Well, I mean obviously if you – if we were to consider repatriating and declaring some type of dividend, Pavel, then we'd have to pay a toll for doing that, because there is withholding tax of 5%. And there is quite frankly a – and always has been – a differential in the tax rate in Canada being at 25%, 26%, 27% range, as opposed to a 35% tax rate in the U.S.

So we've always been declared indefinitely reinvested in Canada. You keep it that way up until you couldn't do it anymore. And because you don't really want to pay that toll if you don't have to. But there is cash up there. So it's an evaluation of how you have to look at it on an overall basis, and what's best for the corporation in total. So yes, keeping it up there saves cash taxes is the short answer.
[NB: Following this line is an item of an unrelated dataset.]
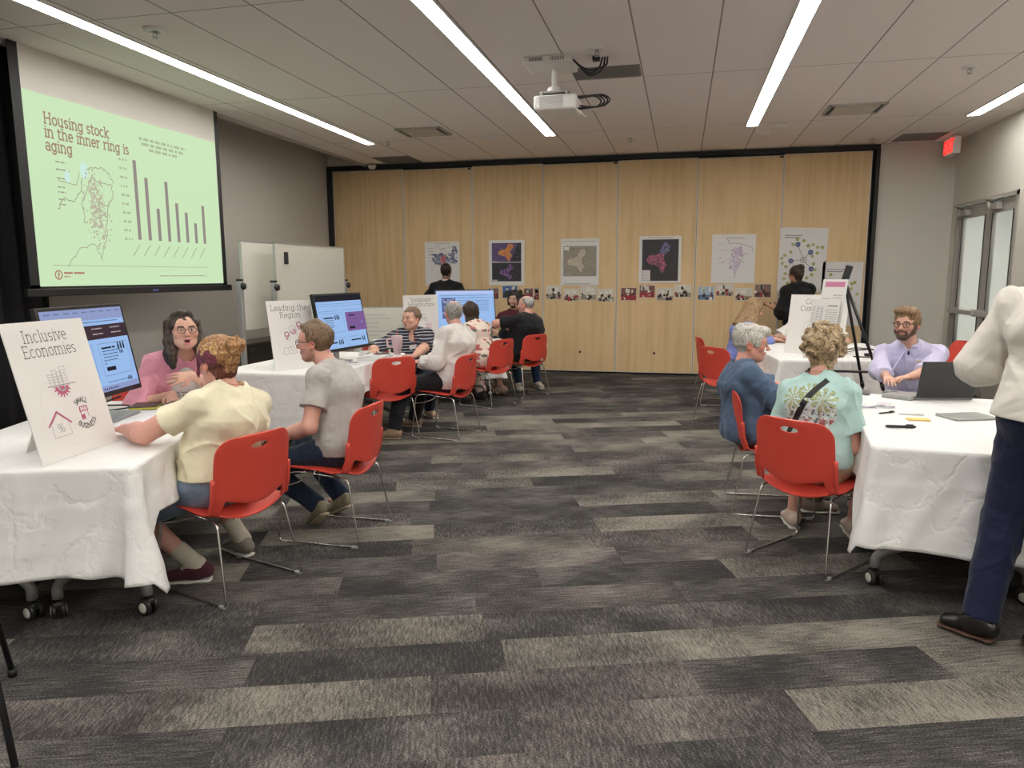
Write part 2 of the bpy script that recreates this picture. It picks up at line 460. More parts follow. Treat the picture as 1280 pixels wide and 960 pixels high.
def carpet_mat():
    m, nt, b = new_mat('carpet_planks'); N = nt.nodes.new; L = nt.links.new
    def math_(op, a, c=None, d=None):
        n = N('ShaderNodeMath'); n.operation = op
        for i, v in enumerate((a, c, d)):
            if v is None: continue
            if isinstance(v, (int, float)): n.inputs[i].default_value = v
            else: L(v, n.inputs[i])
        return n.outputs[0]
    tc = N('ShaderNodeTexCoord'); mp = N('ShaderNodeMapping'); mp.vector_type = 'POINT'; mp.inputs['Rotation'].default_value = (0, 0, -R(19))
    L(tc.outputs['Object'], mp.inputs['Vector'])
    sp = N('ShaderNodeSeparateXYZ'); L(mp.outputs['Vector'], sp.inputs[0]); x, y = sp.outputs[0], sp.outputs[1]
    row = math_('FLOOR', math_('DIVIDE', math_('ADD', y, .09), .25))
    w1 = N('ShaderNodeTexWhiteNoise'); w1.noise_dimensions = '1D'; L(row, w1.inputs['W'])
    col = math_('FLOOR', math_('ADD', x, math_('MULTIPLY', w1.outputs['Value'], 7.3)))
    cb = N('ShaderNodeCombineXYZ'); L(row, cb.inputs[0]); L(col, cb.inputs[1])
    w2 = N('ShaderNodeTexWhiteNoise'); w2.noise_dimensions = '2D'; L(cb.outputs[0], w2.inputs['Vector'])
    sep = N('ShaderNodeSeparateColor'); L(w2.outputs['Color'], sep.inputs[0])
    val = w2.outputs['Value']; r1, r2, r3 = sep.outputs
    # two streak fields, along and across the plank, each plank its own offset
    def streak(sx, sy, det=5, rough=.65):
        c = N('ShaderNodeCombineXYZ'); L(math_('ADD', math_('MULTIPLY', x, sx), math_('MULTIPLY', r1, 40)), c.inputs[0]); L(math_('ADD', math_('MULTIPLY', y, sy), math_('MULTIPLY', r2, 40)), c.inputs[1])
        n = N('ShaderNodeTexNoise'); n.inputs['Scale'].default_value = 1; n.inputs['Detail'].default_value = det; n.inputs['Roughness'].default_value = rough
        L(c.outputs[0], n.inputs['Vector']); return n.outputs['Fac']
    along = streak(9, 110); across = streak(100, 18); broad = streak(2.2, 3.0, 2, .5)
    sel = math_('GREATER_THAN', r3, .55)
    st = math_('ADD', math_('MULTIPLY', along, math_('SUBTRACT', 1, sel)), math_('MULTIPLY', across, sel))
    fine = N('ShaderNodeTexNoise'); fine.inputs['Scale'].default_value = 260; fine.inputs['Detail'].default_value = 2; L(mp.outputs['Vector'], fine.inputs['Vector'])
    # tone of the plank
    v = math_('POWER', val, 2.2)
    v = math_('ADD', math_('ADD', math_('MULTIPLY', v, .55), .19), math_('MULTIPLY', math_('SUBTRACT', broad, .5), 1.5))
    v = math_('ADD', v, math_('MULTIPLY', math_('SUBTRACT', st, .5), 1.8))
    v = math_('ADD', v, math_('MULTIPLY', math_('SUBTRACT', streak(120, 330, 2, .6), .5), 2.3))
    cr = N('ShaderNodeValToRGB'); e = cr.color_ramp.elements
    e[0].position = 0; e[0].color = (.028, .0265, .026, 1); e[1].position = 1; e[1].color = (.245, .229, .203, 1)
    k = e.new(.3); k.color = (.060, .057, .0545, 1); k = e.new(.62); k.color = (.122, .114, .104, 1)
    L(v, cr.inputs['Fac'])
    hue = N('ShaderNodeMix'); hue.data_type = 'RGBA'; hue.blend_type = 'MULTIPLY'
    tint = N('ShaderNodeValToRGB'); tint.color_ramp.interpolation = 'CONSTANT'; t = tint.color_ramp.elements
    t[0].color = (1, 1, 1, 1); t[1].position = .45; t[1].color = (1.03, .98, .985, 1); q = t.new(.75); q.color = (1.01, 1.0, .955, 1)
    L(r1, tint.inputs['Fac']); hue.inputs['Factor'].default_value = 1
    L(cr.outputs['Color'], hue.inputs['A']); L(tint.outputs['Color'], hue.inputs['B']); L(hue.outputs['Result'], b.inputs['Base Color'])
    b.inputs['Roughness'].default_value = .95; b.inputs['Specular IOR Level'].default_value = .12
    bp = N('ShaderNodeBump'); bp.inputs['Strength'].default_value = .5; bp.inputs['Distance'].default_value = .004
    L(math_('ADD', fine.outputs['Fac'], math_('MULTIPLY', st, .6)), bp.inputs['Height']); L(bp.outputs['Normal'], b.inputs['Normal'])
    return m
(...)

Pavel S. Molchanov - Raymond James & Associates, Inc.

Okay. And on your oil sands, the legacy oil sands asset, have you calculated what the $20 a ton carbon tax is going to amount to in extra LOE next year?

Roger W. Jenkins - President & Chief Executive Officer

I believe it's only around 10%. We don't see it to be astronomical there. There was a – Suncor is partner in that and heavily involved in that. Was a part of that negotiation if you will with the government entities there. And we do not see that to be a major impact on that project. And Suncor must not, because they invested in more of it I suppose.

Pavel S. Molchanov - Raymond James & Associates, Inc.

Is it couple bucks in LOE? Or a couple bucks a barrel? What's the...

Roger W. Jenkins - President & Chief Executive Officer

Oh, it'd be less than that. I mean the OpEx in this thing is quite changing. And you got to watch the USD forex on that. But if it's in the C$30-something, it'd be a couple bucks the way I see it.

Pavel S. Molchanov - Raymond James & Associates, Inc.

Okay. Appreciate it.

Roger W. Jenkins - President & Chief Executive Officer

Oh, thank you.

Roger W. Jenkins - President & Chief Executive Officer

Okay. That's all we have today. I appreciate everyone for calling in. And we will be back next quarter and continue to focus on costs here at Murphy. And are excited about our new deal that we had today, both of them in fact. And we'll be back to it. And thank everyone for calling in. I appreciate it. Thank you.

Operator

Thank you. That will conclude today's conference. We thank you all for your participation.